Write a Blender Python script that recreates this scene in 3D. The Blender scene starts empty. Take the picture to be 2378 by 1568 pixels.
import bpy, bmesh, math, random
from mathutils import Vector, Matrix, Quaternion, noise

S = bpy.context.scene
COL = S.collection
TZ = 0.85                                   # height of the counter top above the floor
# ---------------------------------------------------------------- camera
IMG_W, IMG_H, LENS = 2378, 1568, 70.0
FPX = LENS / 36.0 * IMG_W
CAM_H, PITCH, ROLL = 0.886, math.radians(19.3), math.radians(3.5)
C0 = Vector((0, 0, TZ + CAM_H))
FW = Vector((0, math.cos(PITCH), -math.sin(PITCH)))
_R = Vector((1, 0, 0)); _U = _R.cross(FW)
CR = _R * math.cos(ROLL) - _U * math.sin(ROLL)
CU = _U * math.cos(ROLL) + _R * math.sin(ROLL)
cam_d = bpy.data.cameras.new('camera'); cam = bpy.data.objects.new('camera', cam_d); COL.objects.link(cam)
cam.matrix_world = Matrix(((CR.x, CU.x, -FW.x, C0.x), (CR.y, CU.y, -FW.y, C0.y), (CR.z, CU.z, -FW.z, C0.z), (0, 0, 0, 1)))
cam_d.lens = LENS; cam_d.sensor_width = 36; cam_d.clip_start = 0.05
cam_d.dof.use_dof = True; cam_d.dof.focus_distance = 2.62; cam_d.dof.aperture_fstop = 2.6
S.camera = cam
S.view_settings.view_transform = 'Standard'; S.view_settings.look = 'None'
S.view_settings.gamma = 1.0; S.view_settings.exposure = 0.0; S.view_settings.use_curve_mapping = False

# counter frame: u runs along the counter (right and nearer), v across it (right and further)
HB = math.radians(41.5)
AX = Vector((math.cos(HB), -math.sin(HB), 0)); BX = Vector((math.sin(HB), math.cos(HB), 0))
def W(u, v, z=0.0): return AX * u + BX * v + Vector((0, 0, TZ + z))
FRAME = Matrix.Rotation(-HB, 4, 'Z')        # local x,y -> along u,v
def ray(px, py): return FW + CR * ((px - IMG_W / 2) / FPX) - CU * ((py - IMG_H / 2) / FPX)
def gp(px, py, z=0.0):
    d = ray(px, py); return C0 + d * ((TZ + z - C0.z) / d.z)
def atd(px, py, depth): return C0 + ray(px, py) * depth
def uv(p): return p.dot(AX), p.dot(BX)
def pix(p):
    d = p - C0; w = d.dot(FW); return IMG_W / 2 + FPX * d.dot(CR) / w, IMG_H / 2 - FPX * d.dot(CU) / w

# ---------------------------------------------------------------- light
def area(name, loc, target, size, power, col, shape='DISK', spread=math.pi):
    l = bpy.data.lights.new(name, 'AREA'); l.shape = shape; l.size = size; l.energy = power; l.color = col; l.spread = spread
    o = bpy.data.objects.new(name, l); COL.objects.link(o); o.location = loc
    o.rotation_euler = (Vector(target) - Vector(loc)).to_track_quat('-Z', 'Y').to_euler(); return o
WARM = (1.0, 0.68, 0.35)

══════

#### [Aim]
Set down the listing above in full, please, exactly as it appears.

#### [Correct output]
Write a Blender Python script that recreates this scene in 3D. The Blender scene starts empty. Take the picture to be 2378 by 1568 pixels.
import bpy, bmesh, math, random
from mathutils import Vector, Matrix, Quaternion, noise

S = bpy.context.scene
COL = S.collection
TZ = 0.85                                   # height of the counter top above the floor
# ---------------------------------------------------------------- camera
IMG_W, IMG_H, LENS = 2378, 1568, 70.0
FPX = LENS / 36.0 * IMG_W
CAM_H, PITCH, ROLL = 0.886, math.radians(19.3), math.radians(3.5)
C0 = Vector((0, 0, TZ + CAM_H))
FW = Vector((0, math.cos(PITCH), -math.sin(PITCH)))
_R = Vector((1, 0, 0)); _U = _R.cross(FW)
CR = _R * math.cos(ROLL) - _U * math.sin(ROLL)
CU = _U * math.cos(ROLL) + _R * math.sin(ROLL)
cam_d = bpy.data.cameras.new('camera'); cam = bpy.data.objects.new('camera', cam_d); COL.objects.link(cam)
cam.matrix_world = Matrix(((CR.x, CU.x, -FW.x, C0.x), (CR.y, CU.y, -FW.y, C0.y), (CR.z, CU.z, -FW.z, C0.z), (0, 0, 0, 1)))
cam_d.lens = LENS; cam_d.sensor_width = 36; cam_d.clip_start = 0.05
cam_d.dof.use_dof = True; cam_d.dof.focus_distance = 2.62; cam_d.dof.aperture_fstop = 2.6
S.camera = cam
S.view_settings.view_transform = 'Standard'; S.view_settings.look = 'None'
S.view_settings.gamma = 1.0; S.view_settings.exposure = 0.0; S.view_settings.use_curve_mapping = False

# counter frame: u runs along the counter (right and nearer), v across it (right and further)
HB = math.radians(41.5)
AX = Vector((math.cos(HB), -math.sin(HB), 0)); BX = Vector((math.sin(HB), math.cos(HB), 0))
def W(u, v, z=0.0): return AX * u + BX * v + Vector((0, 0, TZ + z))
FRAME = Matrix.Rotation(-HB, 4, 'Z')        # local x,y -> along u,v
def ray(px, py): return FW + CR * ((px - IMG_W / 2) / FPX) - CU * ((py - IMG_H / 2) / FPX)
def gp(px, py, z=0.0):
    d = ray(px, py); return C0 + d * ((TZ + z - C0.z) / d.z)
def atd(px, py, depth): return C0 + ray(px, py) * depth
def uv(p): return p.dot(AX), p.dot(BX)
def pix(p):
    d = p - C0; w = d.dot(FW); return IMG_W / 2 + FPX * d.dot(CR) / w, IMG_H / 2 - FPX * d.dot(CU) / w

# ---------------------------------------------------------------- light
def area(name, loc, target, size, power, col, shape='DISK', spread=math.pi):
    l = bpy.data.lights.new(name, 'AREA'); l.shape = shape; l.size = size; l.energy = power; l.color = col; l.spread = spread
    o = bpy.data.objects.new(name, l); COL.objects.link(o); o.location = loc
    o.rotation_euler = (Vector(target) - Vector(loc)).to_track_quat('-Z', 'Y').to_euler(); return o
WARM = (1.0, 0.68, 0.35)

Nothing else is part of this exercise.